DO THIS >> Tally every line of the listing where the string "from" is found, and state the total alone.

[START INPUT DATA]

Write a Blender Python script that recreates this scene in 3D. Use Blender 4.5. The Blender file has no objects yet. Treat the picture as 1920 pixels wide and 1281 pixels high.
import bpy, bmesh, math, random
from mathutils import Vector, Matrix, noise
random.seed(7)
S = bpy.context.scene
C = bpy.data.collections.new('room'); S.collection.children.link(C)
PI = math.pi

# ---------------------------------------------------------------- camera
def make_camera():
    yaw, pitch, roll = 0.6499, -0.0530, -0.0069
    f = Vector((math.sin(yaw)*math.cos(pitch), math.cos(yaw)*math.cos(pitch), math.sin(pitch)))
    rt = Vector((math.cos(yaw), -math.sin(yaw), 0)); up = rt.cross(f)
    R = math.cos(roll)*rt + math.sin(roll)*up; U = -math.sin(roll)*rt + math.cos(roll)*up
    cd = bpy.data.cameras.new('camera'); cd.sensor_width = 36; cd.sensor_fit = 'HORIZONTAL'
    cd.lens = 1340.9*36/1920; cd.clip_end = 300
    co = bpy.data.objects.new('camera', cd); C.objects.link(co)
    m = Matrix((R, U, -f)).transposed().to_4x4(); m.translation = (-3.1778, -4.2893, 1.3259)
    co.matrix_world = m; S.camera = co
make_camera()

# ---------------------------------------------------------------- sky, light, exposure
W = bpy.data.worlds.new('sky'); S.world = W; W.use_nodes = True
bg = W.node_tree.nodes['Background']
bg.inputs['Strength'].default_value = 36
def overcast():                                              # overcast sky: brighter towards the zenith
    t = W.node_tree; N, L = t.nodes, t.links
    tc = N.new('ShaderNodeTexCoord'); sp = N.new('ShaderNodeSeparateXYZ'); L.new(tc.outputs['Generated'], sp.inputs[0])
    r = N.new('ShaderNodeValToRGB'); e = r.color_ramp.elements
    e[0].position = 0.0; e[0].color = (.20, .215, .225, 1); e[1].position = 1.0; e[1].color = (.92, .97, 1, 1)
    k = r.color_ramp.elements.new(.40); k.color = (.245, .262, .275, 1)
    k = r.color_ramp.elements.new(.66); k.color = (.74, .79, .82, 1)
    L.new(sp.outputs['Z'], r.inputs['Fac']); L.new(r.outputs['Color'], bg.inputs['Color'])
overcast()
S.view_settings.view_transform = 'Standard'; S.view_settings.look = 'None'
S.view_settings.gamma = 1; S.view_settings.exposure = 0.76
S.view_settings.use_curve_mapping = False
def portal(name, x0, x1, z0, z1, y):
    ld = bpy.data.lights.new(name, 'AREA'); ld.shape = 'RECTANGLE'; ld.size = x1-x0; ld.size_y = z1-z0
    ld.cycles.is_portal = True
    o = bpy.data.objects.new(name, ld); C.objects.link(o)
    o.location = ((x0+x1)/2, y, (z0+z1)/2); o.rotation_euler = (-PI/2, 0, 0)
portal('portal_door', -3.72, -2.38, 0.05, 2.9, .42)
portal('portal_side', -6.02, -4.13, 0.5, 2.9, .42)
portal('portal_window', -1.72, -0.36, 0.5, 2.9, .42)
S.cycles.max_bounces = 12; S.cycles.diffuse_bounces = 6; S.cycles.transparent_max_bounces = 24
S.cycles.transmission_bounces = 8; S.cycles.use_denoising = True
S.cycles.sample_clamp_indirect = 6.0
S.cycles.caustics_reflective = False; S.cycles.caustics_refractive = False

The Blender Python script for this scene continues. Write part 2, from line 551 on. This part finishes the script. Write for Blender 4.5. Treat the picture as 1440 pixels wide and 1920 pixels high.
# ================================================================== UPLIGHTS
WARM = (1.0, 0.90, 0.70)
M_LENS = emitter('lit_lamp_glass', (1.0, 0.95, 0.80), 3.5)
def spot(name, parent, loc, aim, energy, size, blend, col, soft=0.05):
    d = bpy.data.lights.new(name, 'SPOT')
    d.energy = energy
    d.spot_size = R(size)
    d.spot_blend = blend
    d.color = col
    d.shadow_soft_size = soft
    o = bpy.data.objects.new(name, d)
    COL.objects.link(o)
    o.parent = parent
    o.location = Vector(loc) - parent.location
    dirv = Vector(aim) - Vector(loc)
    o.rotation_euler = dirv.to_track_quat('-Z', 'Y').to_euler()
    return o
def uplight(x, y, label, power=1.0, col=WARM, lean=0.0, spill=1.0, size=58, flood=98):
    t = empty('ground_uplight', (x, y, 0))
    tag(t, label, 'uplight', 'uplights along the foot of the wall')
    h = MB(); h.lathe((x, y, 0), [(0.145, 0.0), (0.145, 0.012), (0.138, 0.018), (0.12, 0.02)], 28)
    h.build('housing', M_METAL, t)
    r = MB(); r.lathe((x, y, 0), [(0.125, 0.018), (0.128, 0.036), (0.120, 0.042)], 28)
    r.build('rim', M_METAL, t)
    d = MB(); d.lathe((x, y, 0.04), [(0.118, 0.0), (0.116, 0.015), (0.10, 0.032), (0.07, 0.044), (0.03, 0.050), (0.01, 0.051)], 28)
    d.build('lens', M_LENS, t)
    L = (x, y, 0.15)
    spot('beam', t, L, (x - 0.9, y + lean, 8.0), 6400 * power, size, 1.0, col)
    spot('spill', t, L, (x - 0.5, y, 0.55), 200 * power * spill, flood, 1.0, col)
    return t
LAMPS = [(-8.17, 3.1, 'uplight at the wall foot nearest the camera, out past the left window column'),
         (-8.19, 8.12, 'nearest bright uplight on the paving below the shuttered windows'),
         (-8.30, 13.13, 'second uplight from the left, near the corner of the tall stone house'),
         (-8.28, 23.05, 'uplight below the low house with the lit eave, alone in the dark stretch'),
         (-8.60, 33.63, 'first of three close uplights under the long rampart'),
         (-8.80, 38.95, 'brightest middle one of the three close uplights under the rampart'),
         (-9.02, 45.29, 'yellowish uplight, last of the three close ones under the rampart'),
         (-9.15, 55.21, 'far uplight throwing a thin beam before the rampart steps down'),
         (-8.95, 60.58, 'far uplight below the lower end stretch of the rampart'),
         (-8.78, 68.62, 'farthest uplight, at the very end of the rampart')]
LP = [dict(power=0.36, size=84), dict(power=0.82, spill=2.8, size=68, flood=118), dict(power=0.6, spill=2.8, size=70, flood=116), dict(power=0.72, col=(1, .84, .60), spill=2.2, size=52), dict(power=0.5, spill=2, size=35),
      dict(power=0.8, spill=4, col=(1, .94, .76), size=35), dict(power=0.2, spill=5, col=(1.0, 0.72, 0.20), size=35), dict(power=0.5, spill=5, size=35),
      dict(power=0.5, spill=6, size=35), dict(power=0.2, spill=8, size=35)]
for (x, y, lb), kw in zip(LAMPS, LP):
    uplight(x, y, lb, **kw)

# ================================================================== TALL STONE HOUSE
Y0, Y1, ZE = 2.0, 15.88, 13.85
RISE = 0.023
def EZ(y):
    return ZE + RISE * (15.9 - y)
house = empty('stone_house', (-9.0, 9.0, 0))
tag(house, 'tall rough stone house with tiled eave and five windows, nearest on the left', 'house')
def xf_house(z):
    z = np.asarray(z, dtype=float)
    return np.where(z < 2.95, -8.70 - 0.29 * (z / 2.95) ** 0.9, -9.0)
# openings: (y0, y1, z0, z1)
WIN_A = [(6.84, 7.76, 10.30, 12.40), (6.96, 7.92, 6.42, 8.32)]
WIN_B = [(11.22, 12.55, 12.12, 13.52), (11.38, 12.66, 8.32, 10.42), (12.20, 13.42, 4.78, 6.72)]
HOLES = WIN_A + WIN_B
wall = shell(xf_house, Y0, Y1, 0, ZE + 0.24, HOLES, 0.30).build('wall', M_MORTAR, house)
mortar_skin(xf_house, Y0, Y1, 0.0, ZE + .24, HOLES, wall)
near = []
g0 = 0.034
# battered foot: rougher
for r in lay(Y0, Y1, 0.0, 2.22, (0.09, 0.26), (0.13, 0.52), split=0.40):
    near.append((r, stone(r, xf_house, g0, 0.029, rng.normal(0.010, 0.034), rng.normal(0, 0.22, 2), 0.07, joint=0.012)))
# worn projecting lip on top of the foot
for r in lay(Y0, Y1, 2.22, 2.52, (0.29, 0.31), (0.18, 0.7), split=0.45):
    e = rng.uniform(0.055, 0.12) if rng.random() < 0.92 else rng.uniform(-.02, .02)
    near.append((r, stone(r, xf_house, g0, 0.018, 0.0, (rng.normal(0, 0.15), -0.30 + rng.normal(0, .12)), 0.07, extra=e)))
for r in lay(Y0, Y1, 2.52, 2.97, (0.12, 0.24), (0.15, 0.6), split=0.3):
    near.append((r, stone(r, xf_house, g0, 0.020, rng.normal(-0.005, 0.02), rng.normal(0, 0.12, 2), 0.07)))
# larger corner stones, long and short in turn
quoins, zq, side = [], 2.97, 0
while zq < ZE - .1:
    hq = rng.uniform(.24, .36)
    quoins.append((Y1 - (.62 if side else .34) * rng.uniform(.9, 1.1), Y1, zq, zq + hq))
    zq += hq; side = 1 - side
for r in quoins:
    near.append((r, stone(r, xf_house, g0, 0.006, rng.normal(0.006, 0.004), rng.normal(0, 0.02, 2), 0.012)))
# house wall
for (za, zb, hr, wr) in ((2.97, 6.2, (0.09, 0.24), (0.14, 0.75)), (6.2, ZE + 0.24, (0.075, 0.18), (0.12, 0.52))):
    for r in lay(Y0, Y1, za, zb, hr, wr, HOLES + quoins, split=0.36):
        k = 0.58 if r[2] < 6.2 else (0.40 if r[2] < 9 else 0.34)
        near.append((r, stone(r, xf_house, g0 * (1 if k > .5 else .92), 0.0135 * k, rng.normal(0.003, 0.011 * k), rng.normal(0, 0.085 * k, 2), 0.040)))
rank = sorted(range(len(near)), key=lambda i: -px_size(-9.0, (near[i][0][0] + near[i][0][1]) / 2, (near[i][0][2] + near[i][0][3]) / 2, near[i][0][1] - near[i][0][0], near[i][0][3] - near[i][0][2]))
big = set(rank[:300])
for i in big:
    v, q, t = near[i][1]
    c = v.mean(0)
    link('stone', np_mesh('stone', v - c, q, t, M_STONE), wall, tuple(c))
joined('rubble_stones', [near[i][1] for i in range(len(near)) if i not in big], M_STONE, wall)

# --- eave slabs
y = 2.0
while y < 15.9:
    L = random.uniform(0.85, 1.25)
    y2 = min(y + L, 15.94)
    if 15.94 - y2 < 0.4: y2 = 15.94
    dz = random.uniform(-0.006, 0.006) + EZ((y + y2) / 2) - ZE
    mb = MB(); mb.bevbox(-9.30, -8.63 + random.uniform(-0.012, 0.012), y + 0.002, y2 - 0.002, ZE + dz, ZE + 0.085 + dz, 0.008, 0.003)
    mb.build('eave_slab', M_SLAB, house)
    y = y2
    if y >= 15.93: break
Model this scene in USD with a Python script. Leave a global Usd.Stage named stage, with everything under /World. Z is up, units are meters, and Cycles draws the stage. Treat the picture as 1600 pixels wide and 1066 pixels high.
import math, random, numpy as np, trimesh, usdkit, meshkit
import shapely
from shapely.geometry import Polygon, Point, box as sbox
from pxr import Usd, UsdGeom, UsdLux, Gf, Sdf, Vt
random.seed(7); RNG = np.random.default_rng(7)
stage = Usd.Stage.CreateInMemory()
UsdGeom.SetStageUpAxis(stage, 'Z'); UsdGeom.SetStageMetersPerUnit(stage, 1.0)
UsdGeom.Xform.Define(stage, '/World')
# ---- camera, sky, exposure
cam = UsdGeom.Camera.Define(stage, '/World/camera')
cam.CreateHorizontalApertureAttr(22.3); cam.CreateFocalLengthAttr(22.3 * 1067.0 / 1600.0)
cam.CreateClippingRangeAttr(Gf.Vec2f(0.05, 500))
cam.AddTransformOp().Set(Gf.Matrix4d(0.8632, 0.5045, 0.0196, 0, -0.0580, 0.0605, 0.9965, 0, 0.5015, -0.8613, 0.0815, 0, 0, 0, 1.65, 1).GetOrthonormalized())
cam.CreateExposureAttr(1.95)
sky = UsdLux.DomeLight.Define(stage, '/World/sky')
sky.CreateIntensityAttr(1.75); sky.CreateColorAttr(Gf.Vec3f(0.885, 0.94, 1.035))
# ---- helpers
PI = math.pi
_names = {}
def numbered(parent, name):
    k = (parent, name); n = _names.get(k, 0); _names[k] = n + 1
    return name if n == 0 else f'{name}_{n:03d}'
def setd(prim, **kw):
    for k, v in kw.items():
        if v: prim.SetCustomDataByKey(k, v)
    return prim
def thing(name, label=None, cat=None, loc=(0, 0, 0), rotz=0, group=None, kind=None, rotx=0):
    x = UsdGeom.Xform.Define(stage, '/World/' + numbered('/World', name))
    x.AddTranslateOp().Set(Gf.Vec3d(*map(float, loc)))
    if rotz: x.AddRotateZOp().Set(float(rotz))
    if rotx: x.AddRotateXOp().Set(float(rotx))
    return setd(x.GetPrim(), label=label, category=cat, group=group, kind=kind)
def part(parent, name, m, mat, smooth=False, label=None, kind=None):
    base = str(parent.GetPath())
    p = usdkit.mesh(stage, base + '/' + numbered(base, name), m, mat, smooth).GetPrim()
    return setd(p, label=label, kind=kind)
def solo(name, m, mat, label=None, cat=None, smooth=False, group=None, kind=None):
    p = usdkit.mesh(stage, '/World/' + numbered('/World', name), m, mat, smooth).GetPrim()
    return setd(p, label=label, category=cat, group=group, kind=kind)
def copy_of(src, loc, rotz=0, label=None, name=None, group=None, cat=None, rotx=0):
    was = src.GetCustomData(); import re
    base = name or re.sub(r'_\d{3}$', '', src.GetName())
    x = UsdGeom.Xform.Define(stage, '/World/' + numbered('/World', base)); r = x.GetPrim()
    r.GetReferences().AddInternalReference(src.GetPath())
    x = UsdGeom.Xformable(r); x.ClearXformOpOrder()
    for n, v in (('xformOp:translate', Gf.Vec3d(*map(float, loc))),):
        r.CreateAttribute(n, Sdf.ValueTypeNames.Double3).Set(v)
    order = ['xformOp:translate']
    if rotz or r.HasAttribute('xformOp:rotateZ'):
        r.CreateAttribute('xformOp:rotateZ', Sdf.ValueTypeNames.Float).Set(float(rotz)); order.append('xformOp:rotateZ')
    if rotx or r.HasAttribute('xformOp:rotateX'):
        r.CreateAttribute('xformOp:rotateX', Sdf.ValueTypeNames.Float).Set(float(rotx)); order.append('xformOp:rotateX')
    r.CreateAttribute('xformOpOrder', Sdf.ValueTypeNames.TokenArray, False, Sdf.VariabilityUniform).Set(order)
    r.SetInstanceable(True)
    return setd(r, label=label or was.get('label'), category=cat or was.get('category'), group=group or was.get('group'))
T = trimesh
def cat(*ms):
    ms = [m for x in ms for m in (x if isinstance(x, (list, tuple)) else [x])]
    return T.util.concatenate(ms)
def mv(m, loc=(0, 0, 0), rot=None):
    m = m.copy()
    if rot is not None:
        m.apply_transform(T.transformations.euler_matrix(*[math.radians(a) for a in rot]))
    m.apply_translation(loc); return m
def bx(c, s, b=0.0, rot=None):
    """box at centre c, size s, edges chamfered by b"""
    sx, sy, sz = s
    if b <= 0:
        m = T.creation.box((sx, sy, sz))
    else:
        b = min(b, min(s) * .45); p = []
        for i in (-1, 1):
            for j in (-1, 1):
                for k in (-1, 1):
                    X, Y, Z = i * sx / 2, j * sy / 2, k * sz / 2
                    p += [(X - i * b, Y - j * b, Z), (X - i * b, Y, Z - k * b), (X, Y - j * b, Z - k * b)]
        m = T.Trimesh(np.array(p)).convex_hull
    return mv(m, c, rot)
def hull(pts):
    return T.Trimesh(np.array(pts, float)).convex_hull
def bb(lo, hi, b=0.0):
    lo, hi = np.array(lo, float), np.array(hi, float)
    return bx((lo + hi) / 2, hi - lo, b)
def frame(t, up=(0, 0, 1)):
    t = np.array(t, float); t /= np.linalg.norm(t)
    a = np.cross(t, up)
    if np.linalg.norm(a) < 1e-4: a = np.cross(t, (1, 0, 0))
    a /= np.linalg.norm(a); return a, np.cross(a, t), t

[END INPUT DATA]

SOLUTION BELOW >> 5